Before becoming involved in communication studies, Hamelink studied first music, then theology. He maintains a passion for music and particularly for teaching music to children. “By playing in an orchestra I learned one of the most powerful tools to communicate is music” he says. “Music education is a way to communicate. Through playing together in a band children listen and learn to cooperate, and they have fun.”
He currently works with a group of children aged nine to 11 called “jazz juniors.” The experience of making music together helps them learn to cooperate and to be cooperative, not competitive. Hamelink advocates music education as a practical thing to do to promote peace.
His greatest passion is teaching students, helping them understand what critical thinking is. Hamelink notes that at age five and six children are open minded, but then they go to school and “education makes them lose their creativity.” His work as a professor is to give them back their capacity for critical thinking.

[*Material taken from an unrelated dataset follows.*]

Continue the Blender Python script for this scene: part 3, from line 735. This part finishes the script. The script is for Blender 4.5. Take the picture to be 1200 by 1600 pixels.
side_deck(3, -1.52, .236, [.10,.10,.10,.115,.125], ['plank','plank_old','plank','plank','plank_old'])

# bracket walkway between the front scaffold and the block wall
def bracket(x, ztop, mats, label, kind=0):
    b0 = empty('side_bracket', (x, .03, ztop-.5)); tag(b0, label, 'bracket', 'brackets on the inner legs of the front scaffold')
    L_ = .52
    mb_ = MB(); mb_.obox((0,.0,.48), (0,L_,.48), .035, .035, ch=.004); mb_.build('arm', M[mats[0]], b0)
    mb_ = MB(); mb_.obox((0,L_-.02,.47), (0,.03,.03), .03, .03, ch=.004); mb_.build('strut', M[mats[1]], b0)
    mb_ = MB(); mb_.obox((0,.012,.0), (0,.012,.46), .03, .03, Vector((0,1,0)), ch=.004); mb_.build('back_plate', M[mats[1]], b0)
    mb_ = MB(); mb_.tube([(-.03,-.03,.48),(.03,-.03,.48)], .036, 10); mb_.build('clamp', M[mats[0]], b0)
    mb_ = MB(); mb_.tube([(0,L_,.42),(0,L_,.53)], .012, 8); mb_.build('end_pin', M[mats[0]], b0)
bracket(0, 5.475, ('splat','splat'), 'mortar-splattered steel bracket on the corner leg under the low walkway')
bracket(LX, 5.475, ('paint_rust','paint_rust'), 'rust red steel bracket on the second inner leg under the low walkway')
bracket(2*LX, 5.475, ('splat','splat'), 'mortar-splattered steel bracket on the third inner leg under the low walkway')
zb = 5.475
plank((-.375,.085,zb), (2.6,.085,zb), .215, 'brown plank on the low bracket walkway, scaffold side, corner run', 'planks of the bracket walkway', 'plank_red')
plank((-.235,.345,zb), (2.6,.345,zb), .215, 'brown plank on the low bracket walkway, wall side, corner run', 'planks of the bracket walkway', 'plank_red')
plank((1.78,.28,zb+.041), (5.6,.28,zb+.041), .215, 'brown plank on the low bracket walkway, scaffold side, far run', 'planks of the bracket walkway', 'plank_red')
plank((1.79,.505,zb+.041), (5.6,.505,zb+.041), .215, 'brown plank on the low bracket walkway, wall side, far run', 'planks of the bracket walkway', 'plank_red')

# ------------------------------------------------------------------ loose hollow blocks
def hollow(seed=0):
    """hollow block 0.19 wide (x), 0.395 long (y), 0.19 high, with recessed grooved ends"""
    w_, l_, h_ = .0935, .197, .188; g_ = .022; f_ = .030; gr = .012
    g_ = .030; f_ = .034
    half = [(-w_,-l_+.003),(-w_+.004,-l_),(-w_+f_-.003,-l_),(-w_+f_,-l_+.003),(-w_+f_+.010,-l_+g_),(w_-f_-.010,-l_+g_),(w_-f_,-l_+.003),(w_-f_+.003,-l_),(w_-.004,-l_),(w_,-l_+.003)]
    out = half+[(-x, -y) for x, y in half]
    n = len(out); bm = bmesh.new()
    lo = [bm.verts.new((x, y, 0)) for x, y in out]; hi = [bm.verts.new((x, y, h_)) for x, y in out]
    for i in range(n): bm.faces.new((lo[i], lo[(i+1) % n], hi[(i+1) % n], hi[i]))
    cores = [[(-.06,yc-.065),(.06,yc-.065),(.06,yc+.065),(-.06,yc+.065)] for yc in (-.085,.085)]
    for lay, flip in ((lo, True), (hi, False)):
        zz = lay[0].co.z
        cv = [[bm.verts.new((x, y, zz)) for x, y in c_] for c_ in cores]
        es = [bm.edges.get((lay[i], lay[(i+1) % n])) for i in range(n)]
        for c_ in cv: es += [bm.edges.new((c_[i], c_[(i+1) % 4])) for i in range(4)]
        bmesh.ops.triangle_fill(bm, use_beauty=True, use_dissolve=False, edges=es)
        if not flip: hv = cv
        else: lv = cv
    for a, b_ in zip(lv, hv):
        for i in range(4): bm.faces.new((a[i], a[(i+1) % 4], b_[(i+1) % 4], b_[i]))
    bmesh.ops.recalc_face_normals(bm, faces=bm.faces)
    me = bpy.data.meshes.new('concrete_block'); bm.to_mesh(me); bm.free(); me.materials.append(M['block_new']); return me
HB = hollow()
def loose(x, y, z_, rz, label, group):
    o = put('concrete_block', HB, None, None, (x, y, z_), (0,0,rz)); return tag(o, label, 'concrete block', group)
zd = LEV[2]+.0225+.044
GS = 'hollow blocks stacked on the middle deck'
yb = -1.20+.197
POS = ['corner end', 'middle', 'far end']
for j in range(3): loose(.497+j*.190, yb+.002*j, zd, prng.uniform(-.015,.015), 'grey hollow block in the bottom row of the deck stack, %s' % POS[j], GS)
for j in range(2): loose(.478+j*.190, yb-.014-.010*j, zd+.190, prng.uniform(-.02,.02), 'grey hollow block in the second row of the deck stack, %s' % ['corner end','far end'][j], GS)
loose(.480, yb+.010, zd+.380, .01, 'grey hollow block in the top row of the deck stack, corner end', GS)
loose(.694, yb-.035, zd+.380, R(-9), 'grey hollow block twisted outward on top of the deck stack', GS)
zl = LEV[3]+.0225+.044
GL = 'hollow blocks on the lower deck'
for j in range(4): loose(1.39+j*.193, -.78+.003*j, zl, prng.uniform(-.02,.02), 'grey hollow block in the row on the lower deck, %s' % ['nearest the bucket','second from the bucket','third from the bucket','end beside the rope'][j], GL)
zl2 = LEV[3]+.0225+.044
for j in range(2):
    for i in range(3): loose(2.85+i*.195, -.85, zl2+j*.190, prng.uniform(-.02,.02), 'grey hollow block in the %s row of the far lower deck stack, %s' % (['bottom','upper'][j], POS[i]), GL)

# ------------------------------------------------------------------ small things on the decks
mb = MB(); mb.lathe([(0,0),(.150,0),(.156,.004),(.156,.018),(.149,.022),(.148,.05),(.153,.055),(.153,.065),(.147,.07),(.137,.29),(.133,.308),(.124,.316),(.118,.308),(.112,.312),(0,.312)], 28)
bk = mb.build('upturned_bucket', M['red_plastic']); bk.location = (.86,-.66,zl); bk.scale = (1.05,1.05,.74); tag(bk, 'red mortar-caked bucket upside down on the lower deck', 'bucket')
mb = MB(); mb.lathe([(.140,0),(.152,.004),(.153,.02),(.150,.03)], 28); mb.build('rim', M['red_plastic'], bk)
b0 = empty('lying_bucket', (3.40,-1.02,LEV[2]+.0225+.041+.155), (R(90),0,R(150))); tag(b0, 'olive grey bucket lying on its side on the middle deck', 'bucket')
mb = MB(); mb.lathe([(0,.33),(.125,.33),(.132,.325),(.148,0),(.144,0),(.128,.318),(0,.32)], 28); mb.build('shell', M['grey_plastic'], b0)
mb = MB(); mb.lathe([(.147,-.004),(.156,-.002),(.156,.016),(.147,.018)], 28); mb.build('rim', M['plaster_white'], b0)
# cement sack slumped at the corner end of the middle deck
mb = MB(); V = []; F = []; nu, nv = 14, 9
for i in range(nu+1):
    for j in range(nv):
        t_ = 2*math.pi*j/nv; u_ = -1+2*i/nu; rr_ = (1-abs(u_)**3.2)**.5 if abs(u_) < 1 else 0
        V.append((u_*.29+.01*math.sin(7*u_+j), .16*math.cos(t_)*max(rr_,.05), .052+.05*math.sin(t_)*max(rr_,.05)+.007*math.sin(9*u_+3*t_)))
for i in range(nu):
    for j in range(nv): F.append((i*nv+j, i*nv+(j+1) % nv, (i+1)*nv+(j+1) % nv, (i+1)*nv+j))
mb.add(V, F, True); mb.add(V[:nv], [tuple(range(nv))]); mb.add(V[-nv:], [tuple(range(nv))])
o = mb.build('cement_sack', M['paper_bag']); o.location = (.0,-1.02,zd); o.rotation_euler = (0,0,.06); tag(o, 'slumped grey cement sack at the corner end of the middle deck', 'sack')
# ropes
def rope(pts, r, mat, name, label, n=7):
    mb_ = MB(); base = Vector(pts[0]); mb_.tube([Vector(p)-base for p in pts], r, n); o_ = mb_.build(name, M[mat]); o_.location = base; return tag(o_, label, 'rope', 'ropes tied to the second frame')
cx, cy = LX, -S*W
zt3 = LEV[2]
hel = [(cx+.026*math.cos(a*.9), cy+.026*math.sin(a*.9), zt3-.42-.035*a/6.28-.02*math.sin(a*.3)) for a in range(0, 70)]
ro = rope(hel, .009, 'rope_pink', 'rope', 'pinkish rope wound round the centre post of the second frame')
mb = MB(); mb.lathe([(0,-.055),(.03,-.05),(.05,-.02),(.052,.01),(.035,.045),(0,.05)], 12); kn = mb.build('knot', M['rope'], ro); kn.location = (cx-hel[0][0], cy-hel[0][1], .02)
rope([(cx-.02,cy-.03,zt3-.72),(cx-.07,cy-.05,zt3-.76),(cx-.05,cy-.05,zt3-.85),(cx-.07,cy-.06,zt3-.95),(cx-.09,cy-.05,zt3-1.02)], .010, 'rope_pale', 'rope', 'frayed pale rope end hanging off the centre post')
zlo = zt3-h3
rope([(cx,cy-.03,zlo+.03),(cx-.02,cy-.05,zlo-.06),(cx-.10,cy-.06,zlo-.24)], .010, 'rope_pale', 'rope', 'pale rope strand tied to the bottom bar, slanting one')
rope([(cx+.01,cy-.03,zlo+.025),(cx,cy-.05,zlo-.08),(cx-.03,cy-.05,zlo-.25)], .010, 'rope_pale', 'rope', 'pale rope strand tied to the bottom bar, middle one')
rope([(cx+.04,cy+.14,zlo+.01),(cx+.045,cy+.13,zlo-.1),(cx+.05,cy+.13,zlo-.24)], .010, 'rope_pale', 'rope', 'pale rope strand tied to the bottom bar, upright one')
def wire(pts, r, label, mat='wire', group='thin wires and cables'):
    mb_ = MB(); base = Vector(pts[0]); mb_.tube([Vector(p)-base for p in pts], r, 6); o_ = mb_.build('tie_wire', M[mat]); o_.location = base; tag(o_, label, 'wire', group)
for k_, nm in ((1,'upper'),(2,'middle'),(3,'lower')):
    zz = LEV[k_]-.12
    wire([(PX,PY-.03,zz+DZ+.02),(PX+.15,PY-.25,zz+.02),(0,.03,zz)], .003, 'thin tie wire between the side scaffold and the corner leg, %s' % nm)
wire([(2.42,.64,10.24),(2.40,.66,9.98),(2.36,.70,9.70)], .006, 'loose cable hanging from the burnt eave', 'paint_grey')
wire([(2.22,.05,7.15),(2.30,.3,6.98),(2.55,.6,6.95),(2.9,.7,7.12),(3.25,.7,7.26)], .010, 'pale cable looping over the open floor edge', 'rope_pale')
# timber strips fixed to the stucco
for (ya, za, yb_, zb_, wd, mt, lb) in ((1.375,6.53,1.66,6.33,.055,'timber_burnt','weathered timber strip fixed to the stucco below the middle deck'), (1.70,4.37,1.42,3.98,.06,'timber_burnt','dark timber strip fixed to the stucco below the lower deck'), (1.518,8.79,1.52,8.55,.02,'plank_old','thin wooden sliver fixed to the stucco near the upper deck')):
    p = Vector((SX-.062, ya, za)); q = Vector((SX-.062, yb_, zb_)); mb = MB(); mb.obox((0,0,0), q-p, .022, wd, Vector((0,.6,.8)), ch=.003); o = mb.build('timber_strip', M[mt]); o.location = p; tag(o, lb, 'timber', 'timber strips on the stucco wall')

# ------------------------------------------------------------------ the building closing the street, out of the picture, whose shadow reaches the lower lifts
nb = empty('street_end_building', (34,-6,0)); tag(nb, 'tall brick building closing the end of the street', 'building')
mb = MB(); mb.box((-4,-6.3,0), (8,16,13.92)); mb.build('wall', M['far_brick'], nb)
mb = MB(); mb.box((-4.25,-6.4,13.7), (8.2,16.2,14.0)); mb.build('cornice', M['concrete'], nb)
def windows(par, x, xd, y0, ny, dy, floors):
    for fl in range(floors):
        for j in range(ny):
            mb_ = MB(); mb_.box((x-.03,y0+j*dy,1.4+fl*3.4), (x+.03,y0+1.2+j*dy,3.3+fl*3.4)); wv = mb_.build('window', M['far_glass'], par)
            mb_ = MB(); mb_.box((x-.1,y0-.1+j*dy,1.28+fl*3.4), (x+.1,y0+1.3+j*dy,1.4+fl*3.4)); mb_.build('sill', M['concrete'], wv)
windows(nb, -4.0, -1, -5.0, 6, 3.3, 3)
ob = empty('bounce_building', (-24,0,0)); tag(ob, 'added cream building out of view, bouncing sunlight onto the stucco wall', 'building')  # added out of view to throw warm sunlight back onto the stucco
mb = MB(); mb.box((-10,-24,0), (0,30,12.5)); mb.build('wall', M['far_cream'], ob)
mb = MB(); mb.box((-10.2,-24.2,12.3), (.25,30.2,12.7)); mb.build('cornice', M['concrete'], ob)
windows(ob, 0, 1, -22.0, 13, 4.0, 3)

Looking to the future, what does Hamelink see is the most critical communication issue the international community needs to address? To respond, he recounts his efforts to put communication rights on the agenda of the 2005 United Nations World Summit on the Information Society. “I regret that the churches were so absent from that summit,” he says. “WACC, religious organizations and nongovernmental organizations have to make up for that. They have to give a signal that we take the right to communicate seriously.” He would like to see religious organizations begin to lobby for a follow-up summit in 2015.
Hamelink would also like to see a concerted effort to help people globally learn how to communicate. “We have to learn how to conduct dialogue,” he said.
Hamelink says that communication can play an enormous role in either escalating conflict into mass slaughter, or in de-escalating conflict. “While humans are a dangerous species, deep down we all know that it could be better in the world, that we have some responsibility to make it better.”
In the end, working for peace e, he says, “all comes down to putting a face on the stranger.”
Hamelink was one of three people who received honorary life memberships in WACC during the closing ceremonies of Congress. The other two were Margaret Gallagher from Ireland and Horace Etemesi from Kenya.